Nothing here feels like a drill. They are simply books with patterns so satisfying that predicting becomes the best part of the story.

  1. Dear Zoo

    The original guess-behind-the-flap book: every page invites a prediction before you lift it.

  2. Hippos Go Berserk!

    A classic counting-party book where one lonely hippo calls friends until the house erupts into joyful chaos. Best for children who enjoy numbers, parties, escalating silliness and Boynton's bounciest comic timing.

  3. We're Going on a Bear Hunt

    A chant-aloud picture-book classic with mud, grass, snow, a cave and one very memorable bear. Essential for toddlers and preschoolers because the rhythm, repetition and physical sound effects make the whole book feel like a game.

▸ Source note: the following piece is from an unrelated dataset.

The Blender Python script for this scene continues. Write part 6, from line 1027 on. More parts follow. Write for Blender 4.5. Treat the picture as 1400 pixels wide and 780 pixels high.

  4. The Tiger Who Came to Tea

    A timeless British picture-book classic about a polite tiger who arrives for tea and eats everything in the house. Cosy, funny, strange and endlessly rereadable for toddlers and preschoolers.

  5. The Gruffalo

    The repeated structure lets children predict each new creature and the trick at the heart of it: a perfect first prediction text.

  6. Oi Duck-billed Platypus!

    A very funny Oi sequel built around the impossible rhyming problem of the duck-billed platypus. It keeps the phonics-friendly silliness while introducing trickier vocabulary and a satisfying exception-to-the-rule joke.

  7. The Dinosaur that Pooped the Bed!

    A domestic, bedtime-adjacent entry where mess, tidying and dinosaur digestion collide. Probably the easiest main-series book to connect to everyday child behaviour, while still being extremely silly.

  8. The Sun Thief

    The sun has gone. Every evening it disappears and Squirrel wants to know who's responsible. Bird has information about the Earth's rotation. The fourth and final season book completes the set, same formula, summer palette, total commitment to the joke.

  9. The Turtle Who Turned the Tide

    A newly hatched turtle faces the greatest race of her life, across the beach and into the sea. Rachel Bright and Jim Field's ninth Animal Who book is the series' most adventure-driven entry: higher stakes, more physical peril, and a community that shows up for the smallest among them.

  10. The Bowerbird

    A Julia Donaldson rhyming picture book with Catherine Rayner's elegant bird artwork, built around a funny courtship quest and a warm message about inner worth. It is a strong high-giftability pick for families who like lyrical animal stories with humour and heart.